Notre applique a pour particularité d’inclure la représentation d’un membre du cortège dionysiaque dans un cadre architectural. En partie supérieure, se distingue encore la moitié gauche d’un fronton triangulaire, à la bordure soulignée de denticules, accueillant en son centre une coquille stylisée. Dans l’écoinçon, en guise d’acrotère, se déploient des feuilles d’acanthe, aux extrémités se terminant par des volutes. La structure était portée par des colonnes dont l’un des fûts lisses est encore discernable, derrière le bras droit de la ménade. La coquille marine incluse dans un fronton triangulaire trouve un parallèle éloquent sur un décor mettant en scène Aphrodite à sa toilette accompagnée d’Érotes, conservé anciennement dans la collection Grüneisen (cf. MARANGOU 1976, p. 40, pl. 38a ; GRÜNEISEN 1930 p. 74, pl. 22). On y reconnaît de part et d’autre des feuillages s’enroulant en volutes.
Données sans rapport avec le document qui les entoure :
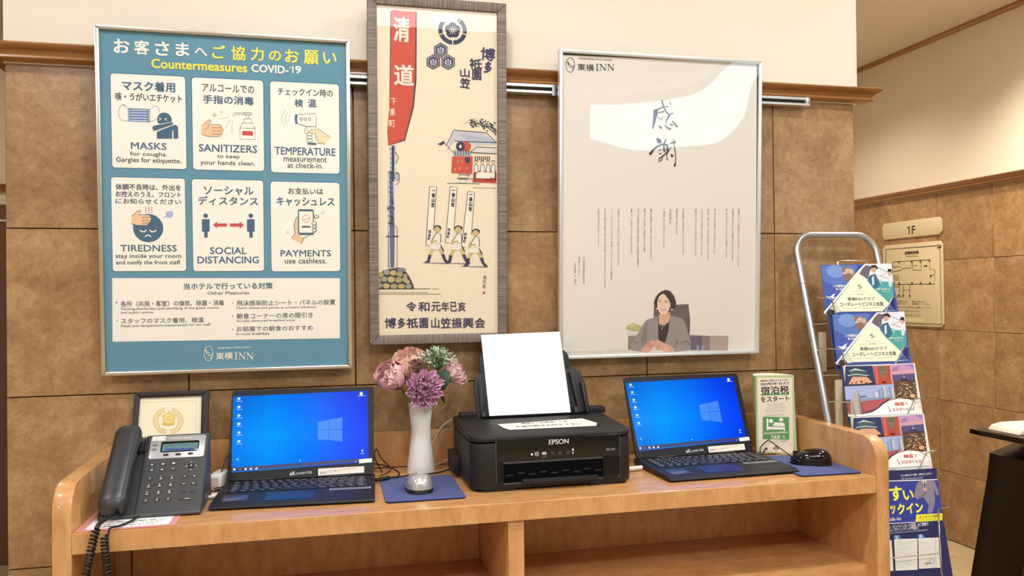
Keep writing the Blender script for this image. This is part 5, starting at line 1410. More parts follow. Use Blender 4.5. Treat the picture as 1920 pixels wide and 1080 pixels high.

Un fronton similaire, enrichi d’un fleuron, s’observe aussi sur une applique découverte dans le quartier de Rhakôtis à Alexandrie (inv. 12043, Alexandrie, musée gréco-romain, TÖRÖK 2005, n° 94 p. 149-150). Emprunté à la sculpture architecturale de l’époque hellénistique ou du début de l’époque impériale (voir BAKOWSKA-CZERNER & CZERNER 2021, fig. 5-6 p. 81-82), le motif de la conque inscrite dans un fronton pointu ou cintré, semble souvent associé à la figure d’Aphrodite. Il n’est toutefois pas exclu qu’il surmonte d’autres représentations mythologiques ou allégoriques. En témoignent une pièce du Walters Art Museum de Baltimore (inv. 71.46), sculptée d’une femme voilée d’un himation, et un fragment du cabinet des médailles de la bibliothèque nationale de France (inv. AA.IV.2-Chab 3203-bis), accueillant l’image d’une tychè. Le type d’ornementation à fronton triangulaire garni d’une coquille se maintient jusqu’au Ve-VIe siècle sur les diptyques officiels en ivoire (VOLBACH 1976, n° 3 p. 30, pl. 2 ; n° 17-22 pl. 8-9) et dans le domaine de la sculpture funéraire (STRZYGOWSKI 1904, n° 7293 p. 37).

 

L’harmonie des formes et la souplesse des lignes de la silhouette sont autant d’éléments en faveur d’une réalisation soignée confirmant un attachement aux modèles classiques, marqués par la sculpture hellénistique. Malgré un relief plutôt faible, imputable à la typologie de l’os retenu, l’artisan, par l’attention portée au modelé, a su conférer aux éléments en saillie une réelle impression de plasticité. La justesse d’observation dans les détails de la position du bras, ou l’ovale régulier du tympanon participent aussi à la qualité de facture de la pièce. Proposer une datation pour ce fragment qui s’intégrait dans une composition plus vaste constitue une gageure. Le contexte de découverte d’une partie d’un tel décor à Pergé, fournit un terminus ante quem : la fin du IVe siècle, tandis qu’une analyse des plis de drapé conduirait plutôt à un rapprochement avec des reliefs en os datés, sur la base d’une étude stylistique, du IIe - IIIe siècle. Aussi peut-on envisager un façonnage de cette applique au cours de la même période. Comparaisons : -Alexandrie, musée gréco-romain, inv. 12043 (fronton). -Athènes, musée Benaki, inv. 18881 (position). -collection Grüneisen (fronton).

Inscription

Anépigraphe.

Historic

Acquis par A. Rodin entre 1893 et 1917. Donation A. Rodin à l’État français en 1916.